Il paradosso di una siffatta lotta sta appunto nella diseguaglianza continua tra il sogno di alcuni profeti e
pensatori politici (tra cui sono da annoverare, per la
loro specifica funzione sociale, i maggiori scrittori
dell'Ottocento) e la realtà storica contingente: perciò
assai grave è il dissidio fra il governo e il popolo.

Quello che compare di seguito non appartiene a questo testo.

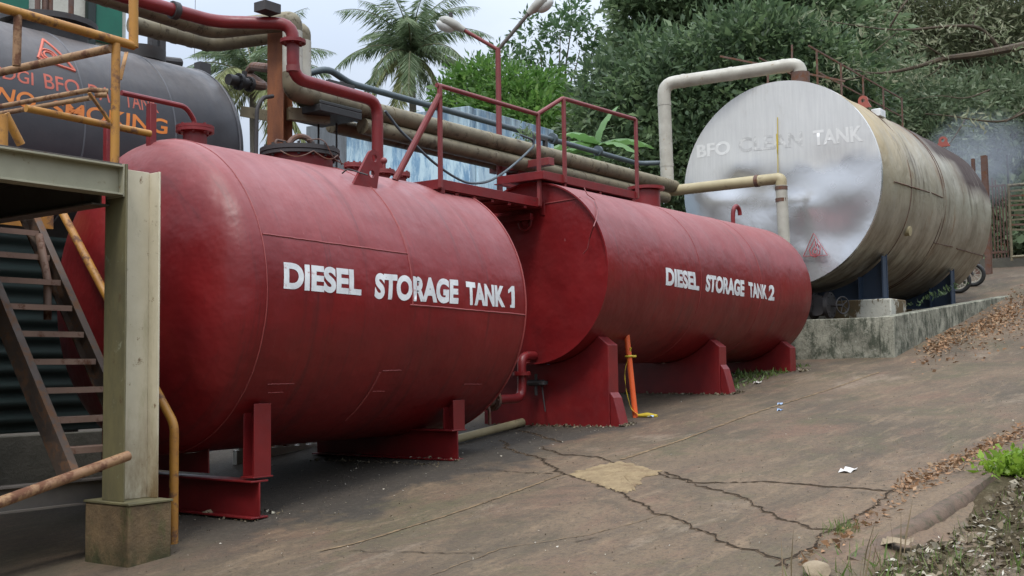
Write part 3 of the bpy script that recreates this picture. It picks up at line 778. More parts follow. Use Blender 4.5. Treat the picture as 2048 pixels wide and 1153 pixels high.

L'astrattismo della posizione spirituale degli stessi
pensatori rivoluzionari indica con quanta difficoltà le
loro utopie si adeguassero alla necessità del popolo
russo, ma dopo tante lotte, quasi di fallimento in
fallimento (fino a quello della rivoluzione del 1905) si è
pur giunti al punto conclusivo di un marasma. Qui il
Gobetti, indulgendo alla sua tendenza di rigorista
politico, accentua nel carattere profondamente rinnovatore
della rivoluzione del 1917 i valori positivi di una
ricostruzione: per cui ciò che non riuscì all'astratta
"Intellighenzia" riuscirà a quanti hanno voluto un nuovo
stato di cose attraverso la complessa e rude esperienza
marxista. Sarà questo un tuffo nella realtà, pur nelle
dure difficoltà sociali da risolvere dopo un torpore
millenario. In questo modo il tentativo sovietico di
rimediare ai mali della precedente società e di instaurare
un ordine nuovo di libertà potrà avere inizio: l'opera di
Lenin e quella non meno complessa di Trotzki risulteranno
meritorie storicamente. Si vede che questo quadro si
ispira alla concezione di una rivoluzione rinnovatrice
della società e insieme non nasconde un'aspettazione
messianica della società del Novecento: da ciò nel libro
quel carattere più mistico che storico, più moralistico
che politico. Nell'insieme l'operetta ha un suo carattere
nel tentativo di interpretare un evento quale quello della
rivoluzione nella vita d'insieme del popolo: essa sarebbe
veramente la risoluzione del paradosso secolare e il primo
passo verso la civiltà. I suoi grandi scrittori lo
testimoniano, da Gogol'ad Andreev a Kuprin.